> _GIVEN INSTRUCTION_: Print the records again, character for character.

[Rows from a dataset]
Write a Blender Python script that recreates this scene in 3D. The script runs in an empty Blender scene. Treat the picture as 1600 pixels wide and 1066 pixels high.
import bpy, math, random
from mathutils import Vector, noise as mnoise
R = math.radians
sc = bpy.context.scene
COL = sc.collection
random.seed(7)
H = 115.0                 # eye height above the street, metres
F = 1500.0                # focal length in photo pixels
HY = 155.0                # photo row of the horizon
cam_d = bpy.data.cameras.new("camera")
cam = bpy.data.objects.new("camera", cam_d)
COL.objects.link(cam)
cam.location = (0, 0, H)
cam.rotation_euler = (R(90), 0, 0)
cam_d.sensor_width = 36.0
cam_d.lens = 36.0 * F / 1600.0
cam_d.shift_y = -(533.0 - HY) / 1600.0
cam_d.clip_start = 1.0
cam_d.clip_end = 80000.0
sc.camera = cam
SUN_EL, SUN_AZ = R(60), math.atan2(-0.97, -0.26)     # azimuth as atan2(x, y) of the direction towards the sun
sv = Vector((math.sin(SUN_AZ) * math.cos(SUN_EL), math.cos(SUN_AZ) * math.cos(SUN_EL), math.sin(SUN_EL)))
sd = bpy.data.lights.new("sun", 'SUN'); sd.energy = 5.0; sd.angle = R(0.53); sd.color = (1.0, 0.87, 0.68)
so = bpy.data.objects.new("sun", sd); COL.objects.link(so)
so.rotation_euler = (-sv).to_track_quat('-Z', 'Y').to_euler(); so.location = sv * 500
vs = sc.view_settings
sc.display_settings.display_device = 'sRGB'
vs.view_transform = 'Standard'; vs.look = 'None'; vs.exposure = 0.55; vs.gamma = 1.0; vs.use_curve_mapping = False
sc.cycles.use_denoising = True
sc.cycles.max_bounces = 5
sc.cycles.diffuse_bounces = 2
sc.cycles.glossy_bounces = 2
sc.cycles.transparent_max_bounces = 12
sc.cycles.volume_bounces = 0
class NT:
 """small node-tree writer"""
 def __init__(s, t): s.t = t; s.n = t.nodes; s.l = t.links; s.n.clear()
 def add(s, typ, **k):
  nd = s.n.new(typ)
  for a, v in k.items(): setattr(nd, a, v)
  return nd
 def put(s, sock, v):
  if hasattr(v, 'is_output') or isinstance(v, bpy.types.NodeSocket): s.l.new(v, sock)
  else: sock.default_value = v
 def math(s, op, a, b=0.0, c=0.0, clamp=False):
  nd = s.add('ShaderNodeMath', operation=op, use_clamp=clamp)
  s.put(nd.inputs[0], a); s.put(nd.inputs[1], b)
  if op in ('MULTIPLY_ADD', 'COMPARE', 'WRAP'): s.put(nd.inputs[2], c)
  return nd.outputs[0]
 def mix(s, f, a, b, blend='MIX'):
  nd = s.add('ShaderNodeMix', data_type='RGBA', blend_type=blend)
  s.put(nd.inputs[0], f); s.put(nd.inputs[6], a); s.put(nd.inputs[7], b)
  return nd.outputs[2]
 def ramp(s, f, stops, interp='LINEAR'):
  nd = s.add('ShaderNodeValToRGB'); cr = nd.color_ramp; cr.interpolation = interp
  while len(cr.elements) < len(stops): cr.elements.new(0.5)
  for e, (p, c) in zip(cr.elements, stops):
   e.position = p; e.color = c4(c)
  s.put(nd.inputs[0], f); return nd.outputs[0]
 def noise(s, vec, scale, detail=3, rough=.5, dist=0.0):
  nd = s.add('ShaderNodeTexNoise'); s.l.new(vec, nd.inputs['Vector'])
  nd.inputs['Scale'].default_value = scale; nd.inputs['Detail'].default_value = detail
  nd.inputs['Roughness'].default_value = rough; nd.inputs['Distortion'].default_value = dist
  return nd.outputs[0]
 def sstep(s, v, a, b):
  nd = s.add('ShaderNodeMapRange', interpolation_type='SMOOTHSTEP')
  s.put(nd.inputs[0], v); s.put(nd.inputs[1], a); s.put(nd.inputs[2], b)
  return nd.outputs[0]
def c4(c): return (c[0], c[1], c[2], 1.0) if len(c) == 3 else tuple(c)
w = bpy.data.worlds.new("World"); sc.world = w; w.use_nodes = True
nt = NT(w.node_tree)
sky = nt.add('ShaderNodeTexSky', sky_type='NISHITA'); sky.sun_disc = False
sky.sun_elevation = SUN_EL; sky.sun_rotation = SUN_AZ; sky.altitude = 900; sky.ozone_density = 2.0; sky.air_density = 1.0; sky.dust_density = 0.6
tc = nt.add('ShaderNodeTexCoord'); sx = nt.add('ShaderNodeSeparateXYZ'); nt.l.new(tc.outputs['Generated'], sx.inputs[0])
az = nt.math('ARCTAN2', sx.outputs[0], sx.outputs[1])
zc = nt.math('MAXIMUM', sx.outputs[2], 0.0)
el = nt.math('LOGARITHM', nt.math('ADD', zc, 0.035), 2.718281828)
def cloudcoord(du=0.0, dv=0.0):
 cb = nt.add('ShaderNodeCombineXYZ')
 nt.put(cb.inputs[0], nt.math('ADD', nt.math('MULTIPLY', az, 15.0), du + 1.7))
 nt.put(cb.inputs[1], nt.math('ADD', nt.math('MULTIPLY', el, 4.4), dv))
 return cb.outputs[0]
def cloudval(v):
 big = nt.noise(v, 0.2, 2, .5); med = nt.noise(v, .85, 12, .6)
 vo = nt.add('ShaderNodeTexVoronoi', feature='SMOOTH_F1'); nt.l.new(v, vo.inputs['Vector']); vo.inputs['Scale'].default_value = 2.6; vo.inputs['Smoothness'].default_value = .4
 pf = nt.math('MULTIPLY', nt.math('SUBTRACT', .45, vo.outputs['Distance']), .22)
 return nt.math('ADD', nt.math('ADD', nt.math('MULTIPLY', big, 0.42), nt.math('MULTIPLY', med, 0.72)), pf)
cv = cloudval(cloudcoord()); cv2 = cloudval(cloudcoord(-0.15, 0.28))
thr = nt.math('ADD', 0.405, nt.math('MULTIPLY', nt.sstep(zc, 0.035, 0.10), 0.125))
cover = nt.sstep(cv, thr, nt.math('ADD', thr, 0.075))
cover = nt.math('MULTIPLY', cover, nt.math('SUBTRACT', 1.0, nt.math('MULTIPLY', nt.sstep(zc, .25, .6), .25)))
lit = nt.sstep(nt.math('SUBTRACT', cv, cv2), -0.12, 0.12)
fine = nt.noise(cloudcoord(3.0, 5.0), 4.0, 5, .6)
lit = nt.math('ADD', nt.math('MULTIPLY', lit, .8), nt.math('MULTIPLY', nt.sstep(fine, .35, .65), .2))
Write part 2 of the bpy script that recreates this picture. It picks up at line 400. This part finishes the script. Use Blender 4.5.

> _THE REPLY_:
Write a Blender Python script that recreates this scene in 3D. The script runs in an empty Blender scene. Treat the picture as 1600 pixels wide and 1066 pixels high.
import bpy, math, random
from mathutils import Vector, noise as mnoise
R = math.radians
sc = bpy.context.scene
COL = sc.collection
random.seed(7)
H = 115.0                 # eye height above the street, metres
F = 1500.0                # focal length in photo pixels
HY = 155.0                # photo row of the horizon
cam_d = bpy.data.cameras.new("camera")
cam = bpy.data.objects.new("camera", cam_d)
COL.objects.link(cam)
cam.location = (0, 0, H)
cam.rotation_euler = (R(90), 0, 0)
cam_d.sensor_width = 36.0
cam_d.lens = 36.0 * F / 1600.0
cam_d.shift_y = -(533.0 - HY) / 1600.0
cam_d.clip_start = 1.0
cam_d.clip_end = 80000.0
sc.camera = cam
SUN_EL, SUN_AZ = R(60), math.atan2(-0.97, -0.26)     # azimuth as atan2(x, y) of the direction towards the sun
sv = Vector((math.sin(SUN_AZ) * math.cos(SUN_EL), math.cos(SUN_AZ) * math.cos(SUN_EL), math.sin(SUN_EL)))
sd = bpy.data.lights.new("sun", 'SUN'); sd.energy = 5.0; sd.angle = R(0.53); sd.color = (1.0, 0.87, 0.68)
so = bpy.data.objects.new("sun", sd); COL.objects.link(so)
so.rotation_euler = (-sv).to_track_quat('-Z', 'Y').to_euler(); so.location = sv * 500
vs = sc.view_settings
sc.display_settings.display_device = 'sRGB'
vs.view_transform = 'Standard'; vs.look = 'None'; vs.exposure = 0.55; vs.gamma = 1.0; vs.use_curve_mapping = False
sc.cycles.use_denoising = True
sc.cycles.max_bounces = 5
sc.cycles.diffuse_bounces = 2
sc.cycles.glossy_bounces = 2
sc.cycles.transparent_max_bounces = 12
sc.cycles.volume_bounces = 0
class NT:
 """small node-tree writer"""
 def __init__(s, t): s.t = t; s.n = t.nodes; s.l = t.links; s.n.clear()
 def add(s, typ, **k):
  nd = s.n.new(typ)
  for a, v in k.items(): setattr(nd, a, v)
  return nd
 def put(s, sock, v):
  if hasattr(v, 'is_output') or isinstance(v, bpy.types.NodeSocket): s.l.new(v, sock)
  else: sock.default_value = v
 def math(s, op, a, b=0.0, c=0.0, clamp=False):
  nd = s.add('ShaderNodeMath', operation=op, use_clamp=clamp)
  s.put(nd.inputs[0], a); s.put(nd.inputs[1], b)
  if op in ('MULTIPLY_ADD', 'COMPARE', 'WRAP'): s.put(nd.inputs[2], c)
  return nd.outputs[0]
 def mix(s, f, a, b, blend='MIX'):
  nd = s.add('ShaderNodeMix', data_type='RGBA', blend_type=blend)
  s.put(nd.inputs[0], f); s.put(nd.inputs[6], a); s.put(nd.inputs[7], b)
  return nd.outputs[2]
 def ramp(s, f, stops, interp='LINEAR'):
  nd = s.add('ShaderNodeValToRGB'); cr = nd.color_ramp; cr.interpolation = interp
  while len(cr.elements) < len(stops): cr.elements.new(0.5)
  for e, (p, c) in zip(cr.elements, stops):
   e.position = p; e.color = c4(c)
  s.put(nd.inputs[0], f); return nd.outputs[0]
 def noise(s, vec, scale, detail=3, rough=.5, dist=0.0):
  nd = s.add('ShaderNodeTexNoise'); s.l.new(vec, nd.inputs['Vector'])
  nd.inputs['Scale'].default_value = scale; nd.inputs['Detail'].default_value = detail
  nd.inputs['Roughness'].default_value = rough; nd.inputs['Distortion'].default_value = dist
  return nd.outputs[0]
 def sstep(s, v, a, b):
  nd = s.add('ShaderNodeMapRange', interpolation_type='SMOOTHSTEP')
  s.put(nd.inputs[0], v); s.put(nd.inputs[1], a); s.put(nd.inputs[2], b)
  return nd.outputs[0]
def c4(c): return (c[0], c[1], c[2], 1.0) if len(c) == 3 else tuple(c)
w = bpy.data.worlds.new("World"); sc.world = w; w.use_nodes = True
nt = NT(w.node_tree)
sky = nt.add('ShaderNodeTexSky', sky_type='NISHITA'); sky.sun_disc = False
sky.sun_elevation = SUN_EL; sky.sun_rotation = SUN_AZ; sky.altitude = 900; sky.ozone_density = 2.0; sky.air_density = 1.0; sky.dust_density = 0.6
tc = nt.add('ShaderNodeTexCoord'); sx = nt.add('ShaderNodeSeparateXYZ'); nt.l.new(tc.outputs['Generated'], sx.inputs[0])
az = nt.math('ARCTAN2', sx.outputs[0], sx.outputs[1])
zc = nt.math('MAXIMUM', sx.outputs[2], 0.0)
el = nt.math('LOGARITHM', nt.math('ADD', zc, 0.035), 2.718281828)
def cloudcoord(du=0.0, dv=0.0):
 cb = nt.add('ShaderNodeCombineXYZ')
 nt.put(cb.inputs[0], nt.math('ADD', nt.math('MULTIPLY', az, 15.0), du + 1.7))
 nt.put(cb.inputs[1], nt.math('ADD', nt.math('MULTIPLY', el, 4.4), dv))
 return cb.outputs[0]
def cloudval(v):
 big = nt.noise(v, 0.2, 2, .5); med = nt.noise(v, .85, 12, .6)
 vo = nt.add('ShaderNodeTexVoronoi', feature='SMOOTH_F1'); nt.l.new(v, vo.inputs['Vector']); vo.inputs['Scale'].default_value = 2.6; vo.inputs['Smoothness'].default_value = .4
 pf = nt.math('MULTIPLY', nt.math('SUBTRACT', .45, vo.outputs['Distance']), .22)
 return nt.math('ADD', nt.math('ADD', nt.math('MULTIPLY', big, 0.42), nt.math('MULTIPLY', med, 0.72)), pf)
cv = cloudval(cloudcoord()); cv2 = cloudval(cloudcoord(-0.15, 0.28))
thr = nt.math('ADD', 0.405, nt.math('MULTIPLY', nt.sstep(zc, 0.035, 0.10), 0.125))
cover = nt.sstep(cv, thr, nt.math('ADD', thr, 0.075))
cover = nt.math('MULTIPLY', cover, nt.math('SUBTRACT', 1.0, nt.math('MULTIPLY', nt.sstep(zc, .25, .6), .25)))
lit = nt.sstep(nt.math('SUBTRACT', cv, cv2), -0.12, 0.12)
fine = nt.noise(cloudcoord(3.0, 5.0), 4.0, 5, .6)
lit = nt.math('ADD', nt.math('MULTIPLY', lit, .8), nt.math('MULTIPLY', nt.sstep(fine, .35, .65), .2))
Write part 2 of the bpy script that recreates this picture. It picks up at line 400. This part finishes the script. Use Blender 4.5.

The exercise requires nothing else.